Scandium has such good ride characteristics. It is has the stiffness of any aluminum frame but, unlike regular aluminum, it is super smooth and eats up most road vibrations. I have to admit, I was skeptical about scandium at first; thinking it was nothing but a fancy way of marketing aluminum. After riding this material, however, I’m a convert. I rode a high end all carbon bike all summer which was great but there is just something about the feel of a metal ride.
With the exception of Titanium, I venture to say that I’ve ridden pretty much every material out there. IMO, carbon is SO over-rated (especially low end carbon).
K, going back out now to give my girl another spin around the city.
I own a scandium road bike and it is probably the best ride I got in my stable. I will be looking for a new dedicated tri bike. What manufacturers are making good tri bikes out of scandium?
One of the bikes in my stable is a Scattante SC-R (scandium frame w/ carbon seat stays). Honestly, when I saw it at Supergo for the price packaged with a DA10 group, I couldn’t pass it up. It was surprisingly stiff, light, and rode very smoothly. The cool thing about it is that it had minimal tube cross sections without the fancy shaping.

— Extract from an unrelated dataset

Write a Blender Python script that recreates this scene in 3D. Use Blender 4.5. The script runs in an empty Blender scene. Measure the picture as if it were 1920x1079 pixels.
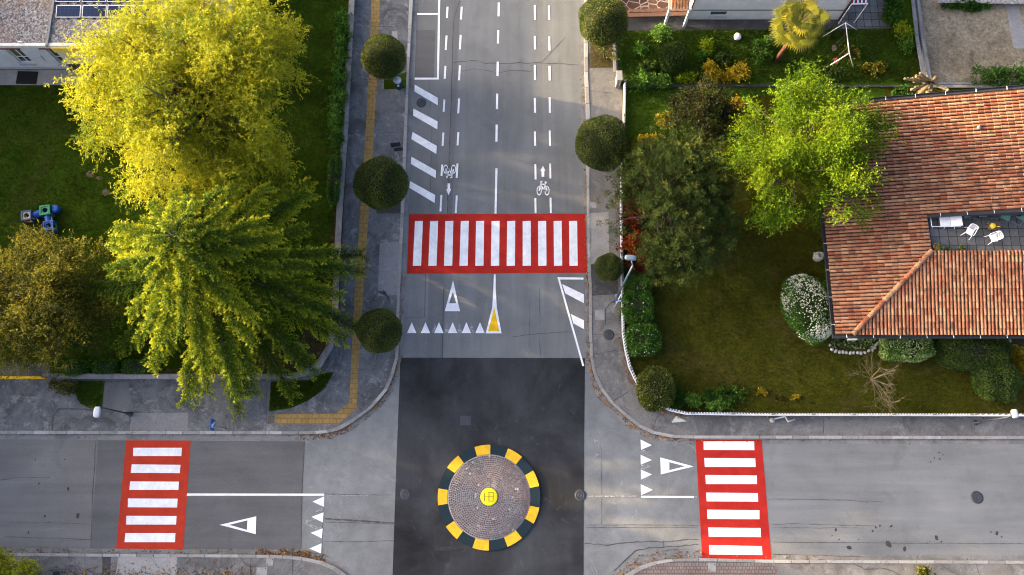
import bpy, bmesh, math, random
import numpy as np
from mathutils import Vector, Matrix
from mathutils.geometry import tessellate_polygon
random.seed(7)
PI = math.pi
SC = bpy.context.scene
COL = SC.collection
# ------------------------------------------------------------------ camera model
F, TH, H = 1550.0, math.radians(14.5), 50.0
CT, ST = math.cos(TH), math.sin(TH)
def G(px, py, z=0.0):
    """point at height z seen at photo pixel (px, py)"""
    u, v = (px - 960) / F, (539.5 - py) / F
    t = (H - z) / (CT - v * ST)
    return Vector((u * t, (v * CT + ST) * t, z))
def GY(px, py, Y):
    """point on the vertical plane y = Y seen at photo pixel"""
    u, v = (px - 960) / F, (539.5 - py) / F
    t = Y / (v * CT + ST)
    return Vector((u * t, Y, H - t * (CT - v * ST)))
def ppm(py, z=0.0):
    return F * (CT - (539.5 - py) / F * ST) / (H - z)
cam_d = bpy.data.cameras.new("camera"); cam = bpy.data.objects.new("camera", cam_d)
COL.objects.link(cam); cam.location = (0, 0, H); cam.rotation_euler = (TH, 0, 0)
cam_d.sensor_width = 36; cam_d.lens = F / 1920 * 36; cam_d.clip_end = 3000; cam_d.clip_start = .5
SC.camera = cam
# ------------------------------------------------------------------ light
SUN_EL, SUN_AZ_Y = math.radians(9.5), -0.28
w = bpy.data.worlds.new("World"); SC.world = w; w.use_nodes = True
nt = w.node_tree; nt.nodes.clear()
sky = nt.nodes.new("ShaderNodeTexSky"); sky.sky_type = 'NISHITA'; sky.sun_disc = False
sky.sun_elevation = SUN_EL; sky.sun_rotation = math.radians(-90 + 15.6)
sky.air_density = 0.28; sky.dust_density = 4.0; sky.ozone_density = 0.0
bg = nt.nodes.new("ShaderNodeBackground"); bg.inputs[1].default_value = 0.15
ow = nt.nodes.new("ShaderNodeOutputWorld")
nt.links.new(sky.outputs[0], bg.inputs[0]); nt.links.new(bg.outputs[0], ow.inputs[0])
sd = bpy.data.lights.new("sun", 'SUN'); so = bpy.data.objects.new("sun", sd); COL.objects.link(so)
sd.energy = 2.7; sd.angle = math.radians(0.6); sd.color = (1.0, 0.74, 0.40)
dv = Vector((math.cos(SUN_EL), SUN_AZ_Y * math.cos(SUN_EL), -math.sin(SUN_EL)))
so.rotation_euler = dv.to_track_quat('-Z', 'Y').to_euler(); so.location = (-60, 6, 30)
SC.view_settings.view_transform = 'Standard'; SC.view_settings.look = 'None'
SC.view_settings.exposure = 2.92; SC.view_settings.gamma = 1.0
SC.cycles.max_bounces = 6; SC.cycles.diffuse_bounces = 3; SC.cycles.glossy_bounces = 2
SC.cycles.transmission_bounces = 4; SC.cycles.transparent_max_bounces = 4
SC.cycles.use_denoising = True; SC.cycles.filter_width = 1.1; SC.cycles.use_adaptive_sampling = False
# ------------------------------------------------------------------ materials
class N:
    """small node-building helper"""
    def __init__(s, name, rough=.8, spec=.3):
        s.m = bpy.data.materials.new(name); s.m.use_nodes = True
        s.t = s.m.node_tree; s.b = s.t.nodes["Principled BSDF"]
        s.b.inputs["Roughness"].default_value = rough
        s.b.inputs["Specular IOR Level"].default_value = spec
        tc = s.t.nodes.new("ShaderNodeTexCoord"); s.co = tc.outputs["Object"]
    def n(s, typ, **kw):
        x = s.t.nodes.new(typ)
        for k, v in kw.items(): setattr(x, k, v)
        return x
    def l(s, a, b): s.t.links.new(a, b)
    def mapped(s, scale=(1, 1, 1), rot=0):
        m = s.n("ShaderNodeMapping"); m.inputs["Scale"].default_value = scale; m.inputs["Rotation"].default_value = (0, 0, rot)
        s.l(s.co, m.inputs[0]); return m.outputs[0]
    def noise(s, scale, detail=4, rough=.6, dist=0, vec=None):
        x = s.n("ShaderNodeTexNoise"); x.inputs["Scale"].default_value = scale; x.inputs["Detail"].default_value = detail
        x.inputs["Roughness"].default_value = rough; x.inputs["Distortion"].default_value = dist
        s.l(vec or s.co, x.inputs["Vector"]); return x.outputs[0]
    def ramp(s, fac, stops):
        r = s.n("ShaderNodeValToRGB"); e = r.color_ramp.elements
        while len(e) < len(stops): e.new(.5)
        for q, (p, c) in zip(e, stops):
            q.position = p; q.color = (*c, 1) if not isinstance(c, (int, float)) else (c, c, c, 1)
        s.l(fac, r.inputs[0]); return r.outputs[0]
    def mix(s, fac, a, b, mode='MIX'):
        x = s.n("ShaderNodeMix", data_type='RGBA', blend_type=mode)
        for sock, v in ((x.inputs[0], fac), (x.inputs[6], a), (x.inputs[7], b)):
            if isinstance(v, (int, float)): sock.default_value = v
            elif isinstance(v, tuple): sock.default_value = (*v, 1)
            else: s.l(v, sock)
        return x.outputs[2]
    def col(s, c):
        if isinstance(c, tuple): s.b.inputs["Base Color"].default_value = (*c, 1)
        else: s.l(c, s.b.inputs["Base Color"])
        return s
    def bump(s, h, strength=.3, dist=.02):
        x = s.n("ShaderNodeBump"); x.inputs["Strength"].default_value = strength; x.inputs["Distance"].default_value = dist
        s.l(h, x.inputs["Height"]); s.l(x.outputs[0], s.b.inputs["Normal"]); return s
    def attr(s, name):
        a = s.n("ShaderNodeAttribute"); a.attribute_name = name; return a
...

I own a scandium road bike and it is probably the best ride I got in my stable. I will be looking for a new dedicated tri bike. What manufacturers are making good tri bikes out of scandium?
Yaqui I think does
I own a scandium road bike and it is probably the best ride I got in my stable. I will be looking for a new dedicated tri bike. What manufacturers are making good tri bikes out of scandium?
My bike is a Merckx which probably has a less aggresive seat post angle than most tri bikes; I think the frame is more for TT. I use a fast forward seat post which probably isn’t optimal. With carbon in such great demand, I’m not aware of any companies other than Merckx that use scandium to a great extent.

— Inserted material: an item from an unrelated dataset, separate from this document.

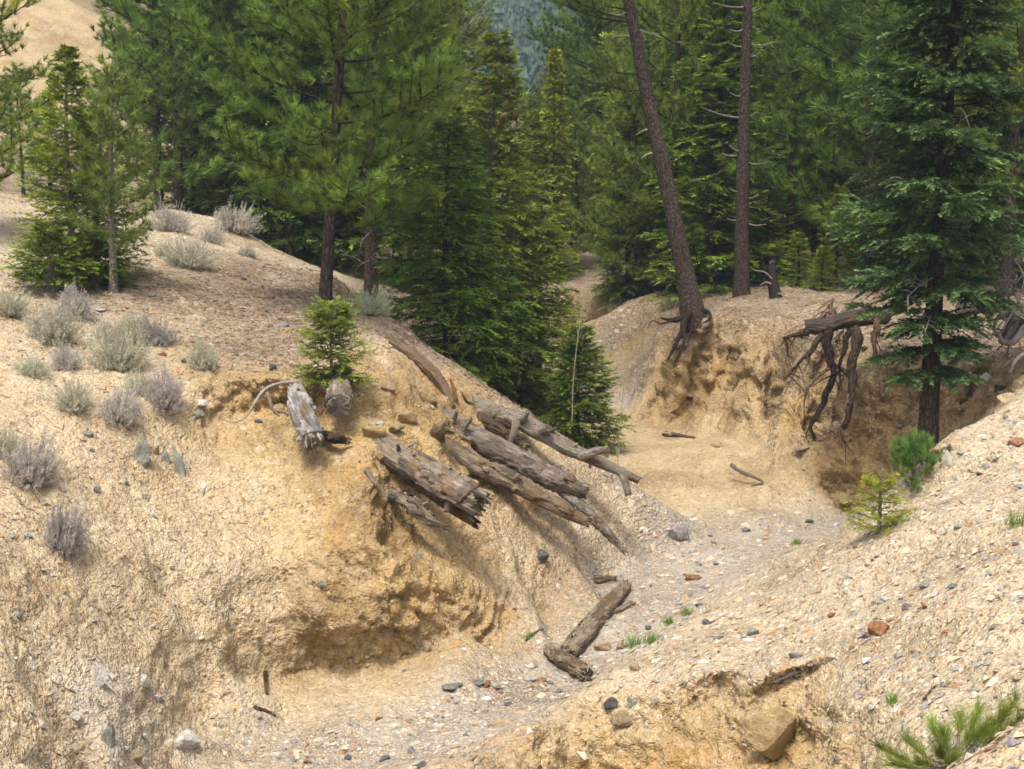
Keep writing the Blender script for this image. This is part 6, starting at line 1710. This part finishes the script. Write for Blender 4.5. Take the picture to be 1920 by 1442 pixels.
LM = [(1110, 1180, "the long wash log"), (1065, 1255, "the short wash log"), (870, 1285, "the flat grey slabs"), (1298, 1085, "the rust-orange flat stone"), (1271, 1003, "the wash bend boulder"), (497, 1335, "the dark stick"),
      (1192, 1200, "the brightest grass tuft"), (793, 1437, "the bottom edge stone"), (945, 1360, "the flat ochre slab"), (650, 1240, "the undercut ledge"), (1550, 985, "the near cliff's foot"), (1650, 1185, "the angular brown rock"),
      (1648, 985, "the yellow-green sapling"), (1167, 1320, "the two ridge stones"), (1350, 1196, "the white flat stone"), (1494, 1232, "the purplish grey stone"), (1800, 1360, "the pine seedling"), (1798, 985, "the flat grey-green stone"),
      (1746, 824, "the reddish boulder"), (1905, 832, "the orange-tan block"), (1662, 1124, "the white flat slab"), (1788, 1102, "the blue-grey flat stone"), (1400, 1262, "the cut bank's lip"), (1908, 985, "the edge seedling tuft"),
      (262, 862, "the pale grey boulder"), (118, 1000, "the lone lavender-grey sagebrush"), (55, 880, "the drooping sagebrush"), (165, 816, "the grey-green rock cube"), (180, 921, "the blue-grey slope stone"), (180, 1275, "the white outcrop block"),
      (420, 740, "the left bank's edge"), (575, 780, "the white hanging log"), (160, 540, "the young fir cluster"), (612, 570, "the bushy pine's trunk"), (382, 680, "the lone grey-green sagebrush"), (528, 612, "the slate-grey flat stone"),
      (308, 750, "the round lavender-grey sagebrush"), (100, 620, "the upper sagebrush row"), (380, 440, "the crest pair of sagebrush"), (622, 690, "the bright fir sapling"), (700, 1390, "the wash bottom"), (330, 1130, "the bare slope middle")]
def beside(p):
    q = min(LM, key=lambda z: math.hypot(z[0] - p[0], z[1] - p[1]))
    dx, dy = p[0] - q[0], p[1] - q[1]
    dist = math.hypot(dx, dy)
    far = "just" if dist < 45 else ("" if dist < 110 else "some way")
    if abs(dx) > 2 * abs(dy):
        w_ = "left of" if dx < 0 else "right of"
    elif abs(dy) > 2 * abs(dx):
        w_ = "above" if dy < 0 else "below"
    else:
        w_ = ("above and " if dy < 0 else "below and ") + ("left of" if dx < 0 else "right of")
    return f"{far} {w_} {q[2]}".strip()
for where, grp, n, poly, (s0, s1), kinds in ZONES:
    xs, ys = [p[0] for p in poly], [p[1] for p in poly]
    k = 0
    while k < n:
        p = (random.uniform(min(xs), max(xs)), random.uniform(min(ys), max(ys)))
        if not inside(p, poly):
            continue
        loc, nor = hit(*p)
        kd = random.choice(kinds)
        s = (s0 + (s1 - s0) * random.random() ** 2.2) / 2 / FPX * loc.y
        o = link("loose_stone", random.choice(PEB[kd]))
        o.scale = (s * random.uniform(.8, 1.3), s * random.uniform(.7, 1.1), s * random.uniform(.7, 1.1))
        o.rotation_euler = (random.uniform(-.4, .4), random.uniform(-.4, .4), random.uniform(0, 6.28))
        o.location = loc + nor * s * 0.18
        tag(o, f"small {COLNAME[kd]} loose stone {beside(p)}", "stone", grp)
        k += 1

# gravel and crumbs of clay too many to count
def litter(name, n, weight, smin, smax, cols, seed, sinkf=0.2, power=2.5, flat=.65):
    rg = np.random.default_rng(seed)
    vis = (np.abs(tx / np.maximum(rows_y, .1)) < 0.40) & (rows_y < 34)
    p = (weight * vis).ravel()
    idx = rg.choice(len(p), n, p=p / p.sum())
    c = fl[idx] + rg.normal(size=(n, 3)) * 0.006
    no = nf[idx]
    s = smin + (smax - smin) * rg.random(n) ** power
    base = nrm(np.array([(1, 0, 0), (-1, 0, 0), (0, 1, 0), (0, -1, 0), (0, 0, 1), (0, 0, -1)], float))
    tri_ = np.array([(0, 2, 4), (2, 1, 4), (1, 3, 4), (3, 0, 4), (2, 0, 5), (1, 2, 5), (3, 1, 5), (0, 3, 5)])
    v = base[None] * (0.65 + 0.7 * rg.random((n, 6, 1))) + rg.normal(size=(n, 6, 3)) * .16
    v[..., 0] *= (0.9 + .7 * rg.random((n, 1)))
    v[..., 2] *= flat
    a = rg.random(n) * 6.28
    u, w2 = perp(nrm(no))
    e1 = u * np.cos(a)[:, None] + w2 * np.sin(a)[:, None]
    e2 = np.cross(nrm(no), e1)
    wv = c[:, None] + s[:, None, None] * (v[..., 0:1] * e1[:, None] + v[..., 1:2] * e2[:, None] + v[..., 2:3] * nrm(no)[:, None]) + (no * (s * (0.5 - sinkf) * .6)[:, None])[:, None]
    f = (tri_[None] + (np.arange(n) * 6)[:, None, None]).reshape(-1, 3)
    cc = np.array(cols)[rg.integers(0, len(cols), n)] * (0.7 + .4 * rg.random((n, 1)))
    m = MB()
    m.add(wv.reshape(-1, 3), f, 0, np.repeat(cc, 6, 0))
    o = m.build(name, M_PEB)
    o["kind"] = "stuff"
M_PEB = mat_tint("pebbles", .9, 45)
Wc = {k: w[..., CI[k]] for k in CLS}
litter("gravel", 26000, Wc['g'] + .9 * Wc['w'] + .12 * Wc['s'] + .15 * Wc['p'], .005, .034, [(.50, .42, .30), (.56, .48, .36), (.50, .41, .28), (.33, .31, .29), (.27, .25, .25), (.42, .27, .15), (.60, .55, .46), (.52, .42, .27), (.46, .38, .27)], 1, .3, 4.2)
litter("clay_crumbs", 9000, (Wc['o'] + .7 * Wc['a'] + .35 * Wc['s']) * (.5 + steep), 
       .005, .022, [(.39, .275, .13), (.42, .305, .155), (.37, .26, .12), (.44, .34, .20)], 2, .35, 4.0, .75)
litter("forest_litter", 7000, Wc['l'], .008, .03, [(.17, .12, .08), (.26, .19, .12), (.36, .28, .19), (.12, .09, .065)], 3, .2, 2, .3)

def needle_litter(n, seed):
    """Fallen needles and bits of twig on the forest soil."""
    rg = np.random.default_rng(seed)
    vis = (np.abs(tx / np.maximum(rows_y, .1)) < 0.40) & (rows_y < 30)
    p = ((Wc['l'] + .10 * Wc['s'] + .05 * Wc['g']) * vis).ravel()
    idx = rg.choice(len(p), n, p=p / p.sum())
    no = nrm(nf[idx])
    u, v = perp(no)
    an = rg.random(n) * 6.28
    dd = u * np.cos(an)[:, None] + v * np.sin(an)[:, None] + no * (.1 * rg.normal(size=n))[:, None]
    m = MB()
    cc = np.array([(.20, .12, .06), (.28, .19, .11), (.12, .085, .06), (.33, .27, .20)])[rg.integers(0, 4, n)]
    blades(m, fl[idx] + no * .008, dd, .05 + .13 * rg.random(n) ** 3, .008 + .008 * rg.random(n), 0, cc, rg)
    o = m.build("needle_litter", M_PEB)
    o["kind"] = "stuff"
needle_litter(26000, 9)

It might even be lower. U was a materials engineer for an aluminum foundry and we measured alloys in the parts per million! I am not sure the make up of scandium based aluminum alloys but it probably does not take too much to effect the alloy phase.
Also, too much does not necessarily mean better. You want just enough to get the right phase conducive to strength and good weldability. Too much may cause embrittlement which leads to a bunch of issues.
“Scandium alloys are essentially identical in performance to other common aluminum alloys, but they are much stronger. This allows us to design tubesets that take advantage of this strength ,through tube dimensions and shaping, to influence ride characteristics and obtain lower weight.”
or…
Scandium doesn’t do much for a bike that has as it’s main design criteria aerodynamics, as the manipulation of tube profiles that is largely responsible for the “Scandium Ride” is absent from these designs…
as noted above, scanduim the trade-name is not the same as scanduim the material/element. these bikes are basically aluminum bikes.
the reason scandium ( trade-name ) bikes ride well is because they use less of it. the walls are thinner, so the frame ‘gives’ more in a minute sense. think of a thin-wall beer can, vs a thick-wall aluminum pipe of the same diameter. if you made a scandium ( trade-name ) frame with the same wall thickness and tube diameters as a non-scandium alloy aluminum frame it would ride exactly like the aluminum frame that it is.